Tropologically, St. Bernard, in his sermon on St. Benedict: "Blessed are those who sow upon all waters, even those which are above the heavens, which are the angelic virtues and the heavenly peoples. So indeed: for we have been made a spectacle to both Angels and men. Let us therefore sow for men a good example through open works; let us sow for the Angels great joy through hidden sighs." And shortly after: "O race of Adam, how many have sown in you, and how precious the seed! How badly will you perish, and how deservedly, if so great a seed perishes in you, and the labor of those who sowed! The whole Trinity sowed in our land; Angels sowed equally with Apostles; Martyrs and Confessors and Virgins sowed. The Son also sowed: for He it is who went out to sow His seed. Thus the whole Trinity sowed: the Father, bread from heaven; the Son, truth; the Holy Spirit, charity."

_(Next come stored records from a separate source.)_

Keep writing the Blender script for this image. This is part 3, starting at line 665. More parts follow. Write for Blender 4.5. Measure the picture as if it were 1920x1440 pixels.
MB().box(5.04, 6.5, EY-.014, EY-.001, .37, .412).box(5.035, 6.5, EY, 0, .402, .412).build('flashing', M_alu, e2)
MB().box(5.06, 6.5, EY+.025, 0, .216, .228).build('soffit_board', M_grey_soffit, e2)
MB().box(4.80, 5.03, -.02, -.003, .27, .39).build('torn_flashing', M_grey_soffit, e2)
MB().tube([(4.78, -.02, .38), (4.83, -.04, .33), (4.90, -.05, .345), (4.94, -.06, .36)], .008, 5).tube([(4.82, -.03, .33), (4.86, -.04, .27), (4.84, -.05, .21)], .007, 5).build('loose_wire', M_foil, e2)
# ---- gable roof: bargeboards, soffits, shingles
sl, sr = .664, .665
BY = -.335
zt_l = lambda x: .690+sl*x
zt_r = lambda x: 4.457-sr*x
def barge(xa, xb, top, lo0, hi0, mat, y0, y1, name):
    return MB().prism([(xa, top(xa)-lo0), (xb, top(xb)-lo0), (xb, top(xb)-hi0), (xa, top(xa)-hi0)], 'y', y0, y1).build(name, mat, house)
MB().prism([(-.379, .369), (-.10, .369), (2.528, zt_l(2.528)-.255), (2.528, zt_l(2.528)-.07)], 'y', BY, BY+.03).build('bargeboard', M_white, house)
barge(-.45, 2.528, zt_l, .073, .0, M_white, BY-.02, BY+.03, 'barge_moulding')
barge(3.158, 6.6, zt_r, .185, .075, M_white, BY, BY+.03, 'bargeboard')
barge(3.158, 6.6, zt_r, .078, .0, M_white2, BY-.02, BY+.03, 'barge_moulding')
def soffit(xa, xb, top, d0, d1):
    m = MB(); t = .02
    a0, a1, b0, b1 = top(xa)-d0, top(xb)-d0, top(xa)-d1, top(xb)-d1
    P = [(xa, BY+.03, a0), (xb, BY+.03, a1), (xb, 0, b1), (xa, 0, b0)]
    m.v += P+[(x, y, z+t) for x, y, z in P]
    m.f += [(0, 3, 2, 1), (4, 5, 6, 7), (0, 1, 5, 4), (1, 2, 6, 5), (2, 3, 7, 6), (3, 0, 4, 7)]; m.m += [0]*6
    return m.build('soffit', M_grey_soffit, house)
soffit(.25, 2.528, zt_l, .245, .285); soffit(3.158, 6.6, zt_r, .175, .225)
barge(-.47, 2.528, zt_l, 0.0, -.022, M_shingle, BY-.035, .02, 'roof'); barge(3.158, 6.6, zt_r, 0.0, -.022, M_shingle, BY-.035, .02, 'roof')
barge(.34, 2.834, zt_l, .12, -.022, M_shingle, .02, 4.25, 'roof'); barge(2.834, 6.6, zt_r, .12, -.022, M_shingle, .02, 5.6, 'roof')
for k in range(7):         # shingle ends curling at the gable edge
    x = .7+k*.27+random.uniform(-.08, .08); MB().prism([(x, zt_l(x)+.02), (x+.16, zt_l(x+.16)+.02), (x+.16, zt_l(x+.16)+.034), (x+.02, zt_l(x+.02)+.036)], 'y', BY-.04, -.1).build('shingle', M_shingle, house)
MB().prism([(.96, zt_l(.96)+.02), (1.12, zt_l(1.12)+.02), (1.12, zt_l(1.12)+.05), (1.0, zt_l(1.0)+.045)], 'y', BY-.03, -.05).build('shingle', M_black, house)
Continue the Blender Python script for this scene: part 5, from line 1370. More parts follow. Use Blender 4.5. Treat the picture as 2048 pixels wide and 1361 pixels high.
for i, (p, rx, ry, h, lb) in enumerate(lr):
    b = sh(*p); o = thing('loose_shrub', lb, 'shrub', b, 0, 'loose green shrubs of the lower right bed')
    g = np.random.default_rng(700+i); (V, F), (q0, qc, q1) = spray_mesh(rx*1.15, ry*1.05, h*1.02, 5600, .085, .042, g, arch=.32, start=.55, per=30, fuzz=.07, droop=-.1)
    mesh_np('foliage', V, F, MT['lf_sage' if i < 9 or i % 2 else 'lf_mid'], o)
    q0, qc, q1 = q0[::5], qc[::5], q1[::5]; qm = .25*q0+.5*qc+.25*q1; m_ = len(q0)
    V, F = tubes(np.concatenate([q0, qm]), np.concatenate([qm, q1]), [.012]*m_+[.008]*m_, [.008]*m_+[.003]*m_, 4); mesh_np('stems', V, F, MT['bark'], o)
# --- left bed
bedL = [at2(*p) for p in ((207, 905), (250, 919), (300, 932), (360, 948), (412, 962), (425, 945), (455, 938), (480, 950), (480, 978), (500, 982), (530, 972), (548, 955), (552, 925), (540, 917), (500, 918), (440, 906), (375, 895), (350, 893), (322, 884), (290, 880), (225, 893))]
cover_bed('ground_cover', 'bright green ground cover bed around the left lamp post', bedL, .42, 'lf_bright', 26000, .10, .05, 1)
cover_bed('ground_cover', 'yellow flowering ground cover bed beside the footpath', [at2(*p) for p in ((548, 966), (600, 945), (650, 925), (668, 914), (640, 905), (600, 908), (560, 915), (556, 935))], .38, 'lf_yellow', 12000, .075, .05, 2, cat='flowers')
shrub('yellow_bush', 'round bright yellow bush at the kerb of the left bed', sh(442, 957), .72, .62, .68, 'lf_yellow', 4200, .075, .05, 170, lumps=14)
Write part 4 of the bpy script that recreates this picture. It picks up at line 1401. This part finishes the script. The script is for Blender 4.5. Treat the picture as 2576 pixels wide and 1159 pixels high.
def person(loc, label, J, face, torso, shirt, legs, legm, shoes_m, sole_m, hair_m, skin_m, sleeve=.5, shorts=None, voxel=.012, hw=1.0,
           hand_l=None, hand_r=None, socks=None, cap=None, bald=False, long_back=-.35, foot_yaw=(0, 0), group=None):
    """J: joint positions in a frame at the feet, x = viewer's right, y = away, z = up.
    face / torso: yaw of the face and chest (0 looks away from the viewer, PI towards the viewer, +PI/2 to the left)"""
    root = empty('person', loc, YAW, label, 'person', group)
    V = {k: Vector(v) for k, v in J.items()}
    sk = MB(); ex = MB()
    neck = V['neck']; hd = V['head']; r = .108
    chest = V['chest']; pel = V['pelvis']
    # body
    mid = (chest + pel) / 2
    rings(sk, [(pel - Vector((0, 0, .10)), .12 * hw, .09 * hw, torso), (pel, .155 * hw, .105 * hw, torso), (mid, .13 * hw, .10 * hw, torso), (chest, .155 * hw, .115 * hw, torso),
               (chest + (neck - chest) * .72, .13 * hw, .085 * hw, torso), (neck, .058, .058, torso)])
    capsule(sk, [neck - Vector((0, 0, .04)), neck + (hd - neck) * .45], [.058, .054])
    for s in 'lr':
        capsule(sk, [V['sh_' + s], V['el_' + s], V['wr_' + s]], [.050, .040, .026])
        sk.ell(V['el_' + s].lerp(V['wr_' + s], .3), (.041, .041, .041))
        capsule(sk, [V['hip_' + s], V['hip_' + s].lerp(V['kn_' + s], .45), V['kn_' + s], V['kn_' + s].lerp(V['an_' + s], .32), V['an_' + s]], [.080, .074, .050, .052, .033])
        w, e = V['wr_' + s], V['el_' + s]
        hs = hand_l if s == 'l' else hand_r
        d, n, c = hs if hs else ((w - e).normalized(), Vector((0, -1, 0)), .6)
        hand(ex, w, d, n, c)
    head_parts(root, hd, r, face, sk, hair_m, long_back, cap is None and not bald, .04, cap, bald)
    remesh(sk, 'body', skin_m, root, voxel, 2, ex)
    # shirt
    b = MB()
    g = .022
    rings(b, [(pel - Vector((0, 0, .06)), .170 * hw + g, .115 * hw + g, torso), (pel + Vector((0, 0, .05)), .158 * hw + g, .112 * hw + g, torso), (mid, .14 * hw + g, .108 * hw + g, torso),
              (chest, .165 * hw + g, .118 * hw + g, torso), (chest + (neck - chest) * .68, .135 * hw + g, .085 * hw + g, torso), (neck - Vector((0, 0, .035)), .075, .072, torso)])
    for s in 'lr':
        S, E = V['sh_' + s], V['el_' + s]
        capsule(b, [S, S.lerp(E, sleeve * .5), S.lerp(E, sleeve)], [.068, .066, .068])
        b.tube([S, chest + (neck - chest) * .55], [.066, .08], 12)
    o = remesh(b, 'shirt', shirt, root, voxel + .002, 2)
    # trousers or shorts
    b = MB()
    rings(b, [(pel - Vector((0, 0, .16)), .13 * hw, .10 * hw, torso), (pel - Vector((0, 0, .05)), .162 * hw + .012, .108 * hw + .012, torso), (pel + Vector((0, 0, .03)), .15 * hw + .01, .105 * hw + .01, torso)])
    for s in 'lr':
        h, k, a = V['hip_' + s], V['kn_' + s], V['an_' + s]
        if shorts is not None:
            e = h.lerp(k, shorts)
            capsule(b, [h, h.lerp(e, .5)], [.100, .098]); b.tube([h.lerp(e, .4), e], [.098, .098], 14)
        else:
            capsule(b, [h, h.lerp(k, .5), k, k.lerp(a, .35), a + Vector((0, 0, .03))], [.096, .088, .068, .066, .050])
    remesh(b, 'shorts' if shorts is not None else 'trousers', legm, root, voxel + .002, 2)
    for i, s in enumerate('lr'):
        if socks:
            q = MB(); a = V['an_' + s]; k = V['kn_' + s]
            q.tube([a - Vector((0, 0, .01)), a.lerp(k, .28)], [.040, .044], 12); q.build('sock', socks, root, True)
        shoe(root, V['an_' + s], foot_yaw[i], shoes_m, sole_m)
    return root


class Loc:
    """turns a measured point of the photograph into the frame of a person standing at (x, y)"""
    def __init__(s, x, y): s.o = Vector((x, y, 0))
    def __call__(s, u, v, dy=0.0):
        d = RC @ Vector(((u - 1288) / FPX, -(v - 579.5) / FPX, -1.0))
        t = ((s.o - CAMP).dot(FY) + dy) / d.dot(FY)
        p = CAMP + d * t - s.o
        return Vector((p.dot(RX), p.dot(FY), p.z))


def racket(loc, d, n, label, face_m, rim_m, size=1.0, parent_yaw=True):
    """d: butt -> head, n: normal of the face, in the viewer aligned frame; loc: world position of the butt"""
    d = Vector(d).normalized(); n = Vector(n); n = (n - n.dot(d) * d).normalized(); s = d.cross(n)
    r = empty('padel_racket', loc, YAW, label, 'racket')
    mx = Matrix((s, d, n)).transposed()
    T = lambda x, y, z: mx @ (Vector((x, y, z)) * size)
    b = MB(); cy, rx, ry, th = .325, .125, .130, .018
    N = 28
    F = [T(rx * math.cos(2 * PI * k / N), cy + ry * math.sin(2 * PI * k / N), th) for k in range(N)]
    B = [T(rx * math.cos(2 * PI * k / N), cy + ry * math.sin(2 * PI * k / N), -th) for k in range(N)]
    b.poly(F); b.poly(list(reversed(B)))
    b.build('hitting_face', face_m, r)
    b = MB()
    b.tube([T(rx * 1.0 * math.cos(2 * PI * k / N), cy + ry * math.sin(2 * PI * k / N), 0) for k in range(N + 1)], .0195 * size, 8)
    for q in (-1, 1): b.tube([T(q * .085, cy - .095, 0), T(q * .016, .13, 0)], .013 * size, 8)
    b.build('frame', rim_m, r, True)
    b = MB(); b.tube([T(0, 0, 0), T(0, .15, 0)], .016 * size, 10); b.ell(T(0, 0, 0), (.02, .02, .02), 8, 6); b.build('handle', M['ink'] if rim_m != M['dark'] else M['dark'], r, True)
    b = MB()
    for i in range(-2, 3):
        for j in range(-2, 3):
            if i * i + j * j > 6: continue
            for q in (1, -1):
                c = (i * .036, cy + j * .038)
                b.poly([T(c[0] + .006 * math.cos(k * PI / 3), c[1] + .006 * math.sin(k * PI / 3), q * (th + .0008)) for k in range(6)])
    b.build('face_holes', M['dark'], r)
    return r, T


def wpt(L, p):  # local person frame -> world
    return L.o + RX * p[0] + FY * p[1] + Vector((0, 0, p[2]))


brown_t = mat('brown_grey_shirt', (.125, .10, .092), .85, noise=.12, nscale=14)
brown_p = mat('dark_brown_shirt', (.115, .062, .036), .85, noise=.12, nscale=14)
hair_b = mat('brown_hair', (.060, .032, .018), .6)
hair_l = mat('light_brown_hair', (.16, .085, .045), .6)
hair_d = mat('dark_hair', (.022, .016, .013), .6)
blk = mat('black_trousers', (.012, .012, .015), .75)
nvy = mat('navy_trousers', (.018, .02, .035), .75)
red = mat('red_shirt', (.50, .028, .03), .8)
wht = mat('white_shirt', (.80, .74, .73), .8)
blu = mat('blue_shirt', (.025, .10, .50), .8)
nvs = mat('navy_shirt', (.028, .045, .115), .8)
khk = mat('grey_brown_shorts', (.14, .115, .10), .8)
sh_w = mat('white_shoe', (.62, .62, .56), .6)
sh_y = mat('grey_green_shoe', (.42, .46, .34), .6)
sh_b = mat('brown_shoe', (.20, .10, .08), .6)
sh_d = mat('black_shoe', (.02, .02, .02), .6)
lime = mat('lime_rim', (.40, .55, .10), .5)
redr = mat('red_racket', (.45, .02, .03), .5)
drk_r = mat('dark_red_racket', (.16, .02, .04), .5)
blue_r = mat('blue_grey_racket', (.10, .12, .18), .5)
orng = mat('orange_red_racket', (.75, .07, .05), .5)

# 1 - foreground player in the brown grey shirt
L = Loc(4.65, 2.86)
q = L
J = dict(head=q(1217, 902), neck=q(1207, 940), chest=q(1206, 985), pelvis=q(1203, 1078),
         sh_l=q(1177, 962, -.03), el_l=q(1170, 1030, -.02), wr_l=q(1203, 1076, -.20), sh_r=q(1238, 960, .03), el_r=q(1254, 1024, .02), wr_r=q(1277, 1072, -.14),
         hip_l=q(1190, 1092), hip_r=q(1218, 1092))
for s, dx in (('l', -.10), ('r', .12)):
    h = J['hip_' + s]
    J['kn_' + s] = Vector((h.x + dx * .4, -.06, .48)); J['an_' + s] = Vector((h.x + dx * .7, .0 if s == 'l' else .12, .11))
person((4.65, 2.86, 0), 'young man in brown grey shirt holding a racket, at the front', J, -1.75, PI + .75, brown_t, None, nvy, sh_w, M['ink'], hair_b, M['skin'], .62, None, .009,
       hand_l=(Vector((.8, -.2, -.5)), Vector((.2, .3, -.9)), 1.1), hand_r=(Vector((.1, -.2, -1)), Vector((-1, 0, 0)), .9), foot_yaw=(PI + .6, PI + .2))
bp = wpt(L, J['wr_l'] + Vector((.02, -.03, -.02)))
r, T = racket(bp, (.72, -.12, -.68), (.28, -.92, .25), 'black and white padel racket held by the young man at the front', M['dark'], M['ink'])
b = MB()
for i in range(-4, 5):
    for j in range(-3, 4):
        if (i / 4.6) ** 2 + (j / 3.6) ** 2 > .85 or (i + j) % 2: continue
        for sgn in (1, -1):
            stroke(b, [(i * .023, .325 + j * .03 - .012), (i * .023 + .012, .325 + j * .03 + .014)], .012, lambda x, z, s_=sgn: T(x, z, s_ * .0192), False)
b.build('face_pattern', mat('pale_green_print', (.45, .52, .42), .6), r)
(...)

St. Basil, on chapter 1 of Isaiah, interprets differently: Blessed, he says, is he who stirs up the ox, that is, the generous part, to the endurance of labors, and the donkey, that is, the greedy and carnal part, so that he may trample and conquer his desires. And St. Ambrose, writing to Irenaeus, interprets differently still: "The ox, he says, having horns, has fierceness; the donkey has meekness; because blessed is he who tempers both severity and meekness, so that by the one discipline is maintained, and by the other innocence is not oppressed."